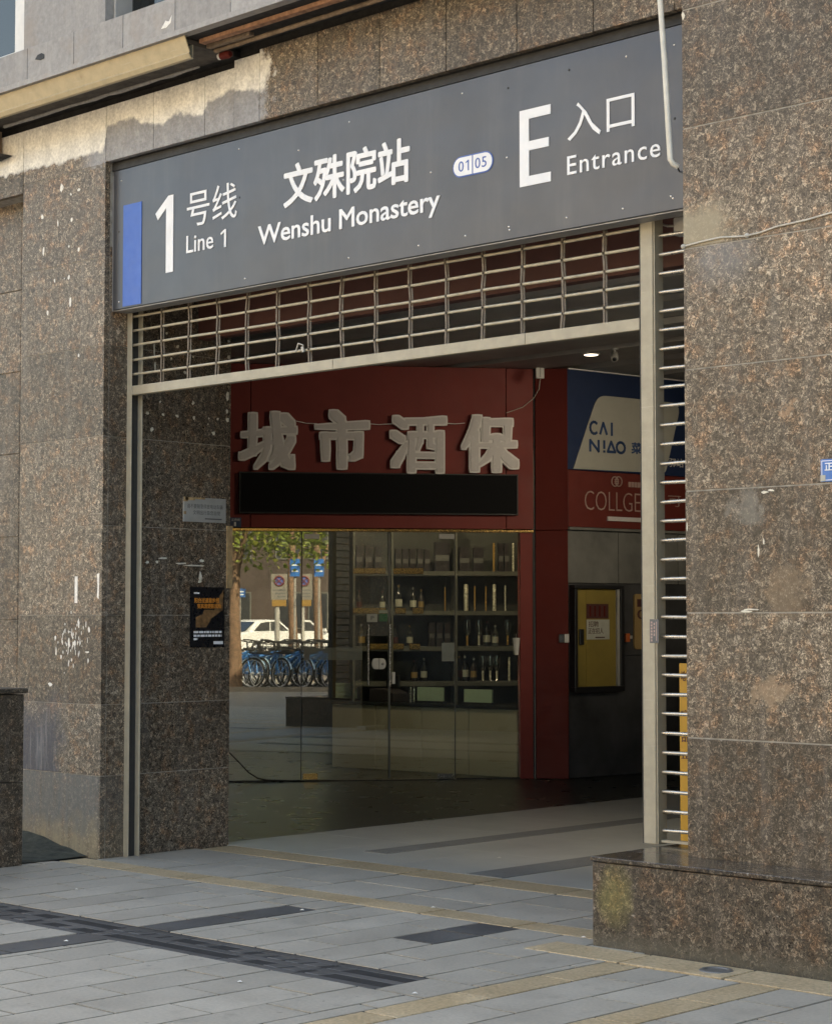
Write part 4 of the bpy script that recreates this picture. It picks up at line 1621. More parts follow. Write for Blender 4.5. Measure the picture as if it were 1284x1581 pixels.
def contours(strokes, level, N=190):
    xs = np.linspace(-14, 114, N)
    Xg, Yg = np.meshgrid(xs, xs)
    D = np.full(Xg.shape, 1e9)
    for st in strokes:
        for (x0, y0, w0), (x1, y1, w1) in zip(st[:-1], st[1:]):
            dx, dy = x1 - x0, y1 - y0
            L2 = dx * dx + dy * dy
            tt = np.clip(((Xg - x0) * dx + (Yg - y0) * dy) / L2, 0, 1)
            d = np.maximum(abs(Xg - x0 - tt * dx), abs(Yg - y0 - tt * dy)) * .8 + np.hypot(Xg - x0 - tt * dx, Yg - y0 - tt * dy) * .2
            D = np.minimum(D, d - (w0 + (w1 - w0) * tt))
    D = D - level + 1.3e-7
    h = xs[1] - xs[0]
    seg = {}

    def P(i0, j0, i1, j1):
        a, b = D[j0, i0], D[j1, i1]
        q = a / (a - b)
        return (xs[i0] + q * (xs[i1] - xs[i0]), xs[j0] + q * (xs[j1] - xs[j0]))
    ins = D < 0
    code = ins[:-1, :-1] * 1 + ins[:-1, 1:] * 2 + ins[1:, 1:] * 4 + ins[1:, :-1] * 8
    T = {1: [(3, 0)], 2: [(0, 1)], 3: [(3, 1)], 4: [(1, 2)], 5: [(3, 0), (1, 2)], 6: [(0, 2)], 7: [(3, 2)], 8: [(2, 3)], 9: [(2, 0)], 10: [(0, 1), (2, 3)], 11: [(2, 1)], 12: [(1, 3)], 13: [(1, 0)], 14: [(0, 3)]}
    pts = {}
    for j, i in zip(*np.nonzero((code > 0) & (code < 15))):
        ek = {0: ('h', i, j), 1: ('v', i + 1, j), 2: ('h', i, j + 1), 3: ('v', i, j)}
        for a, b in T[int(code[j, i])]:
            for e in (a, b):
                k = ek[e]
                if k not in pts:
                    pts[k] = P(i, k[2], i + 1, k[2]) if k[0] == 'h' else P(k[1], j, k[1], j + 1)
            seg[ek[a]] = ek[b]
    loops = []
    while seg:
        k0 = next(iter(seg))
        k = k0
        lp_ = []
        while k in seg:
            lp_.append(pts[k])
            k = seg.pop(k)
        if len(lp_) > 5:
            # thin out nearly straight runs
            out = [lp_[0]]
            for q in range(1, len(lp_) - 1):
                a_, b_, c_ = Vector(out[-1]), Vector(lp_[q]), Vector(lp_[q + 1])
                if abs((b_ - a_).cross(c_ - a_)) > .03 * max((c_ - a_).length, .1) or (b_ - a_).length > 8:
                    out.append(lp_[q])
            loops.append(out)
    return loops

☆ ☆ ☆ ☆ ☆

■ **What is expected**: Copy the material exactly. Do not include the pictures.

■ **The completed task**:
Write part 4 of the bpy script that recreates this picture. It picks up at line 1621. More parts follow. Write for Blender 4.5. Measure the picture as if it were 1284x1581 pixels.
def contours(strokes, level, N=190):
    xs = np.linspace(-14, 114, N)
    Xg, Yg = np.meshgrid(xs, xs)
    D = np.full(Xg.shape, 1e9)
    for st in strokes:
        for (x0, y0, w0), (x1, y1, w1) in zip(st[:-1], st[1:]):
            dx, dy = x1 - x0, y1 - y0
            L2 = dx * dx + dy * dy
            tt = np.clip(((Xg - x0) * dx + (Yg - y0) * dy) / L2, 0, 1)
            d = np.maximum(abs(Xg - x0 - tt * dx), abs(Yg - y0 - tt * dy)) * .8 + np.hypot(Xg - x0 - tt * dx, Yg - y0 - tt * dy) * .2
            D = np.minimum(D, d - (w0 + (w1 - w0) * tt))
    D = D - level + 1.3e-7
    h = xs[1] - xs[0]
    seg = {}

    def P(i0, j0, i1, j1):
        a, b = D[j0, i0], D[j1, i1]
        q = a / (a - b)
        return (xs[i0] + q * (xs[i1] - xs[i0]), xs[j0] + q * (xs[j1] - xs[j0]))
    ins = D < 0
    code = ins[:-1, :-1] * 1 + ins[:-1, 1:] * 2 + ins[1:, 1:] * 4 + ins[1:, :-1] * 8
    T = {1: [(3, 0)], 2: [(0, 1)], 3: [(3, 1)], 4: [(1, 2)], 5: [(3, 0), (1, 2)], 6: [(0, 2)], 7: [(3, 2)], 8: [(2, 3)], 9: [(2, 0)], 10: [(0, 1), (2, 3)], 11: [(2, 1)], 12: [(1, 3)], 13: [(1, 0)], 14: [(0, 3)]}
    pts = {}
    for j, i in zip(*np.nonzero((code > 0) & (code < 15))):
        ek = {0: ('h', i, j), 1: ('v', i + 1, j), 2: ('h', i, j + 1), 3: ('v', i, j)}
        for a, b in T[int(code[j, i])]:
            for e in (a, b):
                k = ek[e]
                if k not in pts:
                    pts[k] = P(i, k[2], i + 1, k[2]) if k[0] == 'h' else P(k[1], j, k[1], j + 1)
            seg[ek[a]] = ek[b]
    loops = []
    while seg:
        k0 = next(iter(seg))
        k = k0
        lp_ = []
        while k in seg:
            lp_.append(pts[k])
            k = seg.pop(k)
        if len(lp_) > 5:
            # thin out nearly straight runs
            out = [lp_[0]]
            for q in range(1, len(lp_) - 1):
                a_, b_, c_ = Vector(out[-1]), Vector(lp_[q]), Vector(lp_[q + 1])
                if abs((b_ - a_).cross(c_ - a_)) > .03 * max((c_ - a_).length, .1) or (b_ - a_).length > 8:
                    out.append(lp_[q])
            loops.append(out)
    return loops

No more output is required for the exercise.